Widow Sues Monson for Harassment

April 1, 2008

A Salt Lake City woman filed a civil suit against LDS Church President Thomas S. Monson for harassment. Martha Anderson, 72, complained in papers filed in Municipal Court, that Monson has engaged in a pattern of stalking and harassment over the last two years.

“I had just moved into the neighborhood,” Anderson recounts, “and word must have gotten out that I’m a recent widow. One day a portly, elderly man appeared on my doorstep and told me he’d noticed my parakeets. Now, mind you, my parakeets are in a room facing the back yard, so immediately I wondered how this man knew about the parakeets? Had he been watching me? For how long?”

Monson, the suit alleges, offered to care for the parakeets upon Mrs. Anderson’s death. “I’ve been in the neighborhood two days, and he starts speaking ominously about my impending death. What was I supposed to make of that?” she said, shuddering slightly at the thought. “I told him to get off my property, or I’d call the police.”

Anderson thought that would be the end of it, but it was just the beginning. “I’d come home from work, and he’d be mowing my lawn or bringing me flowers. Once he brought about 25 kids over to paint the house. They didn’t ask, and they did a crappy job. And I hate blue.”

“Then I started getting phone calls from people who had heard Mr. Monson bragging about his service to me from the pulpit. He didn’t even get my name right: It’s Martha, not Marian.”

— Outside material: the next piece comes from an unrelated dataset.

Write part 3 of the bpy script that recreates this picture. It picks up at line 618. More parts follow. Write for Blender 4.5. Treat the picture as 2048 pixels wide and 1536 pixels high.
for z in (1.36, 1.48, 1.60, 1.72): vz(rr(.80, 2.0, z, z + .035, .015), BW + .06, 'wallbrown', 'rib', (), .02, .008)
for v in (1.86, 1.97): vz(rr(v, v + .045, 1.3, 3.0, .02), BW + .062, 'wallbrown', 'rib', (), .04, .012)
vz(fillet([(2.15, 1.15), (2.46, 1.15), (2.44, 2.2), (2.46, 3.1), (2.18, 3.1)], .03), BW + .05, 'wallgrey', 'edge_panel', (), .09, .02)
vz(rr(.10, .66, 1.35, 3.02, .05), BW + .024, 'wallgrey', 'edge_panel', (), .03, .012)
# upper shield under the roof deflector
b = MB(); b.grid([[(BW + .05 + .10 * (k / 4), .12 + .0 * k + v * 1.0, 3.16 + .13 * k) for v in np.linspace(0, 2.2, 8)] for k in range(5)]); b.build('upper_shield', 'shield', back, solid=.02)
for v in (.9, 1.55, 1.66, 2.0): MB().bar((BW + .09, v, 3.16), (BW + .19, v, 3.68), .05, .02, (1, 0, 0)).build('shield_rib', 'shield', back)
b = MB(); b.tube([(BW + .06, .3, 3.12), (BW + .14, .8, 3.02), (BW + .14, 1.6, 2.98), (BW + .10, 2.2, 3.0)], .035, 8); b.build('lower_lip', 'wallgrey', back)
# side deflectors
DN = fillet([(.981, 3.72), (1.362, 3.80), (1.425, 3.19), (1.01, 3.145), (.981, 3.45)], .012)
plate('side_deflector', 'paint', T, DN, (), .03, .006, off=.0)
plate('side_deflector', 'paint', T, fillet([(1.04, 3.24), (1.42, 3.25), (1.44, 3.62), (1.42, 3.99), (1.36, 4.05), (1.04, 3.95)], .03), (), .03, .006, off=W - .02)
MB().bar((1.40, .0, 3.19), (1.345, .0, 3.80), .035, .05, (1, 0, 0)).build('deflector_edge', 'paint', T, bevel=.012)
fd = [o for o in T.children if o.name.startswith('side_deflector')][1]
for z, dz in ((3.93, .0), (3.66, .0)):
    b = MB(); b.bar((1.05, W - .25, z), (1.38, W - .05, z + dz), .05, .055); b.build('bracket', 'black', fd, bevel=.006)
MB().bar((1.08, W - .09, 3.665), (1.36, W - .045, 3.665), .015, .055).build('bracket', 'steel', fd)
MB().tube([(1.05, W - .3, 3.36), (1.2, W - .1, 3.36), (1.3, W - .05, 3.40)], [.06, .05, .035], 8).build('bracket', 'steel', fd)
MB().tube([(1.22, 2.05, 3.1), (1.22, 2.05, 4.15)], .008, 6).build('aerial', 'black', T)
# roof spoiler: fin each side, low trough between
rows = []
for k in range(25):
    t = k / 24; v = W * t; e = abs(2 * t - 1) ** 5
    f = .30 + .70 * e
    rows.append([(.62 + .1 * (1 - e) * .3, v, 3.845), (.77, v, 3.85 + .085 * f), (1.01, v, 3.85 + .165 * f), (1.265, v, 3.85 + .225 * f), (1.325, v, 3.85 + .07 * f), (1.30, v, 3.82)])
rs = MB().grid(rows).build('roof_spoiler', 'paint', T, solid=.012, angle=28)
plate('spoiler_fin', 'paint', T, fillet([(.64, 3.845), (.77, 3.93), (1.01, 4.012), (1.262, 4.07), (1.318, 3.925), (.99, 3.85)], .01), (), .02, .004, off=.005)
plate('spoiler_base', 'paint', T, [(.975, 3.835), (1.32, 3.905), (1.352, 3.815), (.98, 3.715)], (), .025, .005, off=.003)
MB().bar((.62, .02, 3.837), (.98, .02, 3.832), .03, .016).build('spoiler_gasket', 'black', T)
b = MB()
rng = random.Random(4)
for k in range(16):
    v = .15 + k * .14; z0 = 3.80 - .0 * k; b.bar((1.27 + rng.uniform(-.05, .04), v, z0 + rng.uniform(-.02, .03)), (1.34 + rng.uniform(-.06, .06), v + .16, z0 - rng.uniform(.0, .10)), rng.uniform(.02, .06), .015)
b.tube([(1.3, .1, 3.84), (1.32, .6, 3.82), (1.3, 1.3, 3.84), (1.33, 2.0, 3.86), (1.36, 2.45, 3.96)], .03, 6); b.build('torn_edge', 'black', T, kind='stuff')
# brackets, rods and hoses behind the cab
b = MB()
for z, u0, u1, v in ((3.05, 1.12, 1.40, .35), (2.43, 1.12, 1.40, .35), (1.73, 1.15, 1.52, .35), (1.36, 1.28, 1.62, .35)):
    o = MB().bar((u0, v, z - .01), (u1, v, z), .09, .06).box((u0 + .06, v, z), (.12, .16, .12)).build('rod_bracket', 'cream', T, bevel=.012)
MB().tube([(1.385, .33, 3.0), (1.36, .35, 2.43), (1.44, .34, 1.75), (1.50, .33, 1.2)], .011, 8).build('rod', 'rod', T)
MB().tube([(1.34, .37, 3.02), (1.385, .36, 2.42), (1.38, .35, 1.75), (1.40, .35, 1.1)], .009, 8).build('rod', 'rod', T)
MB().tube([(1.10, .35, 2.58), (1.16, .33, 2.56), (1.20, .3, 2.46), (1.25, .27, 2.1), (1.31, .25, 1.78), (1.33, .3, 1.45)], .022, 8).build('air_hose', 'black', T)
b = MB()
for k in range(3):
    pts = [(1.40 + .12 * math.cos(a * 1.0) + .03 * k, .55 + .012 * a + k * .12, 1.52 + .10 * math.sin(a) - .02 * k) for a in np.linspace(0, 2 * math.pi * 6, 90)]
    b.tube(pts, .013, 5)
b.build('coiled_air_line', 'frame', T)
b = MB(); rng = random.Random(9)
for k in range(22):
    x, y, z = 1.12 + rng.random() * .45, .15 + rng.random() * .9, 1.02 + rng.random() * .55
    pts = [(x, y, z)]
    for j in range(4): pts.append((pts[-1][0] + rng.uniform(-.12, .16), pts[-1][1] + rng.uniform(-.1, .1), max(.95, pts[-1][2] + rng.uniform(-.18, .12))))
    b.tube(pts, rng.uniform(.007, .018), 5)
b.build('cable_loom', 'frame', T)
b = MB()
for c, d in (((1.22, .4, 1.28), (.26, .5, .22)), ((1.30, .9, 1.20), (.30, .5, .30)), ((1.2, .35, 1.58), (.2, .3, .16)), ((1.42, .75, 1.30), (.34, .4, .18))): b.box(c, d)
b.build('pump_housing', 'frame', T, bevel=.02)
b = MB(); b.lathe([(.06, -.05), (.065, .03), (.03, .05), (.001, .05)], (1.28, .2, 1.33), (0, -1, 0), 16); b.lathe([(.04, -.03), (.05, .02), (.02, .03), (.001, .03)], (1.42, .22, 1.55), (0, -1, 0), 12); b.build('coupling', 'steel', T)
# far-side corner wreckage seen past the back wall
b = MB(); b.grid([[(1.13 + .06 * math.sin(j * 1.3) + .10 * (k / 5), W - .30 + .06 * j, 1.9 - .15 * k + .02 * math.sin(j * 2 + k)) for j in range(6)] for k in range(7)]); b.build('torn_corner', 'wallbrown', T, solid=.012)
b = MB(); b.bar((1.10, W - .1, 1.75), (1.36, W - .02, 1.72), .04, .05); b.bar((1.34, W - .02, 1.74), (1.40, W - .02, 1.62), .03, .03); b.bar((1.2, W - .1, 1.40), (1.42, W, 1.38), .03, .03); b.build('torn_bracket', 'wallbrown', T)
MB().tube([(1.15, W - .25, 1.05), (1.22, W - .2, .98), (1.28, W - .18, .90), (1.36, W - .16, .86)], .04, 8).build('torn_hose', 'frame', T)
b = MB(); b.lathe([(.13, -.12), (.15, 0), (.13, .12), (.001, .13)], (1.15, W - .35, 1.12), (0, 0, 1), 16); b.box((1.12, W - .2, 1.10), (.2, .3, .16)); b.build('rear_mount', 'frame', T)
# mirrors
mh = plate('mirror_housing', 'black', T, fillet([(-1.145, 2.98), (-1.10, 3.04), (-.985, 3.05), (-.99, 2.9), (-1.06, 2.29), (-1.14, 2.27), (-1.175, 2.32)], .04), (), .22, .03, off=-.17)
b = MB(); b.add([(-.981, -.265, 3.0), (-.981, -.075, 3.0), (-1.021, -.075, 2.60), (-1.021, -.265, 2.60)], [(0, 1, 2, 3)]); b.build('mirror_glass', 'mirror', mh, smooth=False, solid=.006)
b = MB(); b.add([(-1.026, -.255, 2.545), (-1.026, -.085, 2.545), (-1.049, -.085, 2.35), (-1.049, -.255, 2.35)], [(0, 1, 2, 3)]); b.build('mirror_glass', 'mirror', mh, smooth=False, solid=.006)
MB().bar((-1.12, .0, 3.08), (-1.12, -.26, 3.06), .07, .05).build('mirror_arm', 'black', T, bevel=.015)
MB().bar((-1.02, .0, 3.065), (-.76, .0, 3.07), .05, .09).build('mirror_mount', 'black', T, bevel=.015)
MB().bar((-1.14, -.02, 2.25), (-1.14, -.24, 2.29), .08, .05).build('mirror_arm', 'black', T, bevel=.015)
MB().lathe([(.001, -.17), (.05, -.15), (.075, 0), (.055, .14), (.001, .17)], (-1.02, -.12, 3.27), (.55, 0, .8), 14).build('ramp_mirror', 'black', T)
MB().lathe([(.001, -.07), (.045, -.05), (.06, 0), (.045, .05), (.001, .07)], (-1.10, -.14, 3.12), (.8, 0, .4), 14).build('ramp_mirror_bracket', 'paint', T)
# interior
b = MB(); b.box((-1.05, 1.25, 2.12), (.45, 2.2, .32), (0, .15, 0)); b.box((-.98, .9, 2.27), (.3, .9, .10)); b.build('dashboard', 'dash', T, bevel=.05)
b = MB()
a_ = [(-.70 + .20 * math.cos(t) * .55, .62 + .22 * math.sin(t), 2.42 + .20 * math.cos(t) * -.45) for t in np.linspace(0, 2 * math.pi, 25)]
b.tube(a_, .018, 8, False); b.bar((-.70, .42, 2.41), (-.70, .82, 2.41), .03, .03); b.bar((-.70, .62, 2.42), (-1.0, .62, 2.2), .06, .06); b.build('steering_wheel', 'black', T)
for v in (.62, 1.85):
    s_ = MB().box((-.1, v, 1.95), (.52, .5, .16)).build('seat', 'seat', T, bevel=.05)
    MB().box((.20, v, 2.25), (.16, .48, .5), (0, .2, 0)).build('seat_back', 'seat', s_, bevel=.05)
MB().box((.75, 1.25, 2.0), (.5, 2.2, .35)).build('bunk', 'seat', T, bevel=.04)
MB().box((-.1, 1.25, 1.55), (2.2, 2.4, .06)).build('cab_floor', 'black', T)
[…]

Eventually, a frustrated Mrs. Anderson phoned church headquarters to complain about the harassment. “The secretaries just gushed about his kindly service and said I should feel really blessed to have attracted his attention. No one took me seriously until I got a restraining order.”

Despite the restraining order, the harassment continued: “Cookies and casseroles kept coming. He replanted my flower beds three times. He even went after my grandson. Brandon was pretty shaken up by the experience. He said that this creepy man had jumped out from behind my apple tree and tried to shove a train set into his hands. He told me he thought he was being abducted.”

Salt Lake City police refused to enforce the restraining order. “Why would anyone refuse the personal ministry of a prophet of God?” asked an incredulous Sergeant Bob Jensen. “She should feel honored.”

Monson’s office issued a terse statement: “President Monson is widely known to have maintained a quiet personal ministry to the sick, the afflicted, and the widowed. We are saddened that anyone might take offense at his unselfish and Christlike service.”

As she filed the suit this morning, Mrs. Anderson was firm and unapologetic. “I had hoped it wouldn’t go this far, but someone has to put a stop to it. Think of all the defenseless widows who have suffered in silence from this insidious stalking. It’s time to break the cycle.”


Letter from an Apologist

April 1, 2008

I received this email from a well-known apologist:

You and I have known each other for many years. I believe we met on alt.religion.mormon roughly 13 years ago, and although we find ourselves on opposite sides of the Mormon divide we have remained friendly, speaking for myself. I have on occasion been very harsh with you, among others, in defending what I considered the truth. Of late I’ve realised that the foundations on which I based my faith and from which I judged you and others may not be as solid as they once seemed.

As some have mentioned, I made a decision long ago to adopt a fairly caustic persona online, and it served me well in puncturing the self-important among “critics,” but I often wonder if that persona has clouded my judgment and hindered my ability to make sound judgments about my religion. I took it upon myself not so much to defend our religion but to attack and delegitimise the anti-Mormons; you must admit that many of them deserve to be deligitimised. In my labours to defend the church, I became someone I did not recognise: a bitter and angry person full of the bluster and rancor I so derided in others. As Dr. #### can tell you, I’m a friendly person in person, but I fear that my online persona is encroaching into my life.

I find myself at a crossroads. It has become all too painfully clear that the Book of Mormon cannot be defended as history, and I am reluctant to accept it as “inspired fiction.” All these years I’ve vouched for Joseph Smith’s character and called those who criticised him “bigots” who are filled with hate. As I grow older, I see those traits in myself, and I wonder how I allowed this to happen. Discovering Joseph’s character by turns has been enlightening and crushing.

There is a part of me which wants to publicly own up to what I know, but I am at a loss as to how to do so. So much of who I am is tied to this persona I have created, and it would be most difficult to make a sudden turn. A friend suggested that I retire ####### and return with a new screen name, but I am quite sure the moderators would recognise me. At this point I see no choice but to continue as a defender. I have been told that my abrasive and “mean-spirited” (I don’t believe I ever reached that level, do you?) persona has driven many struggling members out of the church. If that is true, I may be able to help others avoid my situation by helping them see the issues more clearly.

[deleted personal correspondence]

Again I must apologise for treating you badly on occasion. I hope you can forgive me.